Das perfide an der Geschichte: Die Gesprächskosten fallen bei den verwendeten 0137-Nummern auch dann an, wenn der Anrufer nur ein Besetztzeichen hört oder vom Computer aus der Leitung geworfen wird. So kommen bei einzelnen Zuschauern nicht selten 30 oder mehr Euro an vergeblichen Telefongebühren zusammen. Dabei besteht in der Realität kaum eine Chance, mit der richtigen Lösung tatsächlich ins Studio durchgestellt zu werden. Denn im Ergebnis entscheidet offenbar nur die Regie nach eigenem Ermessen, ob und wann ein Anruf durchgestellt wird. Den so genannten "Hot-Button", den Zufallsgenerator, den gibt es in Wirklichkeit wohl nicht.

Staatlich lizenzierte Kaufkraftabschöpfung von ca. 600 Mio. Euro pro Jahr

Glaubt man den Beteuerungen der Bundesregierung, dann sind unsere Minister täglich rund um die Uhr bemüht, dem deutschen Volk zu dienen und dessen Wohlstand zu mehren. Da wird z.B. mit maximaler staatlicher Repression gegen private Wettanbieter vorgegangen, die außerhalb des staatlichen Monopols Sportwetten anbieten. Die scheinheilige Begründung aus Berlin: Man muss die Spielleidenschaft der Bundesbürger bekämpfen, was eigentlich aber nur heißt: Wer sein Geld unbedingt verzocken will, der soll seine mühsam erarbeiteten Euros gefälligst an den Staat und seine Institutionen verlieren.

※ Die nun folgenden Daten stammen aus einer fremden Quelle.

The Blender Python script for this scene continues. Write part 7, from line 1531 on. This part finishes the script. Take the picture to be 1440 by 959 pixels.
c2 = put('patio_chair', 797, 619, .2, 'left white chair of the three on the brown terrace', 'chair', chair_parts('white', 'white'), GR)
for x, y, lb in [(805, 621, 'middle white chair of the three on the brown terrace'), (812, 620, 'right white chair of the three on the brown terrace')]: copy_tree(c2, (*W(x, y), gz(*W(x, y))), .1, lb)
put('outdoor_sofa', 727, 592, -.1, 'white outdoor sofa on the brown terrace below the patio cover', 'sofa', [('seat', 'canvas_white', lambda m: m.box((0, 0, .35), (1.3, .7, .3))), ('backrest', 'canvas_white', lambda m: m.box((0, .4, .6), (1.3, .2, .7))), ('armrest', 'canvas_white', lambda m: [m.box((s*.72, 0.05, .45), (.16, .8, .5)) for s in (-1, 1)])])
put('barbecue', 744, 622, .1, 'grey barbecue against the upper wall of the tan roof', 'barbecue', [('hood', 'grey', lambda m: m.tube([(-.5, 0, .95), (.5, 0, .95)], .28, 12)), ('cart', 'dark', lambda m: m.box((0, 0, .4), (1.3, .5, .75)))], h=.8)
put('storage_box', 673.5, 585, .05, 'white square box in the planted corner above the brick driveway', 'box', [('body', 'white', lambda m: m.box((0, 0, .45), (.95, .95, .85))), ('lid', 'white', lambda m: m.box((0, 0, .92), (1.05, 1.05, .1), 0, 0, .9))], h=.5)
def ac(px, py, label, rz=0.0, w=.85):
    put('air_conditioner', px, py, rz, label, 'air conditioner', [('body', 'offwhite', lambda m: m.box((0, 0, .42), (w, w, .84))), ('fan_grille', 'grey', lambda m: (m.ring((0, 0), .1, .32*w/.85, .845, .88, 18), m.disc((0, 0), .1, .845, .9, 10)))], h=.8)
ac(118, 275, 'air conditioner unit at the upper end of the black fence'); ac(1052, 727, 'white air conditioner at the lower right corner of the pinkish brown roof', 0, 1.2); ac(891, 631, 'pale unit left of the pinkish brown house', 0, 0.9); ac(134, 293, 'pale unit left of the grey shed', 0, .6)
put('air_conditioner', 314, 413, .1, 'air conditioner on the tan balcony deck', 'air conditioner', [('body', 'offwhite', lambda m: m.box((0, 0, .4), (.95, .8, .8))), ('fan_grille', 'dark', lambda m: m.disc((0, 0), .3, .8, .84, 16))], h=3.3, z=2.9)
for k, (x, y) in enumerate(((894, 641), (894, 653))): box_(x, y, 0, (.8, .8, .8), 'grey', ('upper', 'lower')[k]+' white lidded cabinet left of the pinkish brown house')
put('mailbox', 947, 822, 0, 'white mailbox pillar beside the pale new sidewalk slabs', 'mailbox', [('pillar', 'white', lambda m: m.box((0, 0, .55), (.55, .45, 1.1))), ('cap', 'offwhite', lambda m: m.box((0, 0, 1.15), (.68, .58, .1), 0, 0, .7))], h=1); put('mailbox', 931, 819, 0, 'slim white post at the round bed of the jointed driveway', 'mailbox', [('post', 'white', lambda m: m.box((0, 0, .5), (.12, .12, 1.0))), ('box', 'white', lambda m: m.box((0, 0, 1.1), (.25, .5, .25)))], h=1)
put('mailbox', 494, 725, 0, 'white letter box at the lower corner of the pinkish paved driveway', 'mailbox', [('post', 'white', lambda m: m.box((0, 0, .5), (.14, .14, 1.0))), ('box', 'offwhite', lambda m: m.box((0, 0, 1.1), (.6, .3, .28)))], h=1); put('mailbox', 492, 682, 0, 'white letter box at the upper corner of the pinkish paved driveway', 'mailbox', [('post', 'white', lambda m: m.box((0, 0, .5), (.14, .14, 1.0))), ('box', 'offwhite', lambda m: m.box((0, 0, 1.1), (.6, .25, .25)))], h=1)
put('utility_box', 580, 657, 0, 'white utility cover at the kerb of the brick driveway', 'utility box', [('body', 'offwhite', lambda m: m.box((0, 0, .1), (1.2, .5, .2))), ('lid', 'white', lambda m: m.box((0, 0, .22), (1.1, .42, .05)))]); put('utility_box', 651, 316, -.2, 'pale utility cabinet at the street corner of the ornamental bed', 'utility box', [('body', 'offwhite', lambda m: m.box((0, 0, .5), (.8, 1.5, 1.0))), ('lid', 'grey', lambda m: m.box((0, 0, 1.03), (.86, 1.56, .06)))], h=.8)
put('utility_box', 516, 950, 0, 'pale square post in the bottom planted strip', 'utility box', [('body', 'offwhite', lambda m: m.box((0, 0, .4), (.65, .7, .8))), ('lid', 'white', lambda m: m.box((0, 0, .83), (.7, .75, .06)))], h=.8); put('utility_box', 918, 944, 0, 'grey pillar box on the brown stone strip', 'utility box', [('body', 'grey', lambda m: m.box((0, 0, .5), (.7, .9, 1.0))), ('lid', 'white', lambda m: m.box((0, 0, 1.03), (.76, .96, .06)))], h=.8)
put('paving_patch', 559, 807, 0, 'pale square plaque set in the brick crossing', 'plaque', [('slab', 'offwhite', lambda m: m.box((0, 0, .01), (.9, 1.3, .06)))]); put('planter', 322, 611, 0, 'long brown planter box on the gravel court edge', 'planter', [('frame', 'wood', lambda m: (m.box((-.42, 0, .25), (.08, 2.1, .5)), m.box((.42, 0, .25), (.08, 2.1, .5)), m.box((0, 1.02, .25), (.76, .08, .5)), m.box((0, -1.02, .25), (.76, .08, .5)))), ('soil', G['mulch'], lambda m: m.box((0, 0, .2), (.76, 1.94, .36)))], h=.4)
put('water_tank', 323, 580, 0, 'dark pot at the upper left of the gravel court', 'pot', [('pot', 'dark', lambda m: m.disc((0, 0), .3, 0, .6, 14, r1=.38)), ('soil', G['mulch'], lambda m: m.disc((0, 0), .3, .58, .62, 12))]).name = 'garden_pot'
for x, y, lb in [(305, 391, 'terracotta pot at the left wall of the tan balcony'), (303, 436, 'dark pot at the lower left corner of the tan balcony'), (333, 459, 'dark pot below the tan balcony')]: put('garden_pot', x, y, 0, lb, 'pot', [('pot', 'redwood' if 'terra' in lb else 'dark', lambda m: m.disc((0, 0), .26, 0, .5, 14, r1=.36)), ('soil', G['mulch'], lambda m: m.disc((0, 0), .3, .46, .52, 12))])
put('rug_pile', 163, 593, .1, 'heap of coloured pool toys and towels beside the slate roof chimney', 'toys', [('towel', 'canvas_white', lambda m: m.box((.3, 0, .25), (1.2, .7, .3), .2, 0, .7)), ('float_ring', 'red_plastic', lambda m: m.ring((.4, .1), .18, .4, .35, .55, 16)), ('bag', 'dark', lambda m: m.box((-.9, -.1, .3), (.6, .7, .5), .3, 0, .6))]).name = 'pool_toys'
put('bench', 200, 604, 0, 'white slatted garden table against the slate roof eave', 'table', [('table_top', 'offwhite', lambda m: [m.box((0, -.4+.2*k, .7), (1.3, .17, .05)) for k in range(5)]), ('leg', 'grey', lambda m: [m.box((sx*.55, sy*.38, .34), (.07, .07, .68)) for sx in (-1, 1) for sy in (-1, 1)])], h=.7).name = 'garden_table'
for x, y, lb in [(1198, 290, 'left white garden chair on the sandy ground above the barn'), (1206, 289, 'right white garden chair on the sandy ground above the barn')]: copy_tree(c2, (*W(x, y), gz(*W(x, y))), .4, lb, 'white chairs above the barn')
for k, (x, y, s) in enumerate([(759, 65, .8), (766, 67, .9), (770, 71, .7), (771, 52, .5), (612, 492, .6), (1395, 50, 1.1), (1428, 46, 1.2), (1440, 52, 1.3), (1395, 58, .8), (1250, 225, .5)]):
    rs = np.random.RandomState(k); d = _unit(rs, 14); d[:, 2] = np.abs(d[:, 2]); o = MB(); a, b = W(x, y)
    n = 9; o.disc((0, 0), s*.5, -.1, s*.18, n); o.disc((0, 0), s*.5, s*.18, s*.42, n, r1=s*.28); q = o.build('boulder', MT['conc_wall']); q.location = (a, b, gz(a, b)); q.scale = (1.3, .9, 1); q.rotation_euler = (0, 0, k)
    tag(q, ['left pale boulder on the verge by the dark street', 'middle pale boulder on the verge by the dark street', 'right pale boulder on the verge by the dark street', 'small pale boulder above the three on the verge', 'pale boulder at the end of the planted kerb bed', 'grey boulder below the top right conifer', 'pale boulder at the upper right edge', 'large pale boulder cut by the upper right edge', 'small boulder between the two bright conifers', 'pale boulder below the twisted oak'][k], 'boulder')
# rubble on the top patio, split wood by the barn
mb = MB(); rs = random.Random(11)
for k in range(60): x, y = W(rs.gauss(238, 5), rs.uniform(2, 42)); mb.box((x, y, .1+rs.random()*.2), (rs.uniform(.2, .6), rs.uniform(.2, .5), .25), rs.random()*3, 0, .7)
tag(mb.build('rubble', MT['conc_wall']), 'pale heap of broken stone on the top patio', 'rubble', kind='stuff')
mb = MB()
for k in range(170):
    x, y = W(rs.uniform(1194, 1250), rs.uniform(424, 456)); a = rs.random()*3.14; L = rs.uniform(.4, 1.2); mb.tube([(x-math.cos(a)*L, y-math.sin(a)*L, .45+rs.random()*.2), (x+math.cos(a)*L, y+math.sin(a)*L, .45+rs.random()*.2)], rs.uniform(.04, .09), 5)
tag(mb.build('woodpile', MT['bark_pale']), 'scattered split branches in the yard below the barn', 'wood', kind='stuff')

Ausschließlich ums Verlieren geht es auch bei den Anrufsendungen: Wie beim berüchtigten Hütchenspiel werden die Zuschauer zuerst durch einen kleinen Gewinn angefüttert und dann gnadenlos abgezockt. Neben den Anbietern (Gewinnanteil 30 Prozent) profitiert in erster Linie die Deutsche Telekom von den abgeblockten Anrufen, da der überwiegend in Staatsbesitz befindliche Konzern 70 Prozent der anfallenden Telefongebühren für sich vereinnahmt. Und zusätzlich profitiert auch der Staat unmittelbar von jedem einzelnen Anruf durch die jetzt auf 19 Prozent angehobene Umsatzsteuer. Im Ergebnis wechseln so insgesamt etwa 600 Mio. Euro pro Jahr den Besitzer, wovon der größte Teil unmittelbar oder mittelbar als Steuern oder Telekomgewinne in den Staatsäckel fließen.

Ein Schelm, der Schlechtes dabei denkt

Nicht umsonst schreibt der Medienkritiker Oliver Kalkofe im Januarheft (1/2007) des Magazins Spiegel: "Ein Großteil der Sendestrecken im Privatfernsehen wird inzwischen gefüllt von schlechtausgebildeten Trickbetrügern und mäßig begabten Hütchenspielern, die auf der Straße keine zehn Minuten überstehen würden, ohne verhaftet oder von der Kundschaft niedergeschlagen zu werden." Dann heißt es in dem Spiegel-Artikel weiter: "Debil grinsende Moderations-Amöben auf Neun Live oder DSF, die stundenlang vor einem vollgeschmierten Flipchart stehen und sich den kargen Restverstand aus dem Haarständer labern, um die zuschauenden Nieten im Loseimer der Glotzmasse zum Anrufen und Bezahlen der dreisten Dämlichkeit zu animieren."

Warum geht nun der Staat nicht gegen die organisierte Abzocke in Form von offenbar manipulierten Quizsendungen vor und warum werden strafrechtliche Ermittlungen von der Staatsanwaltschaft ohne Anklageerhebung wieder eingestellt? Ob die Geschäftsmodelle von 9live, Sat.1, Pro-Sieben, Kabel 1, DSF, Nick, Viva usw. nun wirklich nicht den Tatbestand des gewerbsmäßigen Betrugs erfüllen, dies kann man doch nur feststellen, wenn man die angegebenen Telefonnummern einer Überwachung unterzieht. Dann wird sich vermutlich schnell zeigen, dass nicht ein Zufallsgenerator, sondern ein Knopf im Regiepult darüber bestimmt, wer zu welchem Zeitpunkt aus der Warteschleife heraus ins Studie durchgestellt wird. Die Ermittlungsbehörden sind doch sonst auch nicht so zimperlich mit der Telefonüberwachung, wie gerade erst vor wenigen Tagen die Totalüberwachung des Anwalts von Herrn El Masri gezeigt hat (Bundesverfassungsgericht, Beschluss vom 30.4.2007 - 2 BvR 2151/06).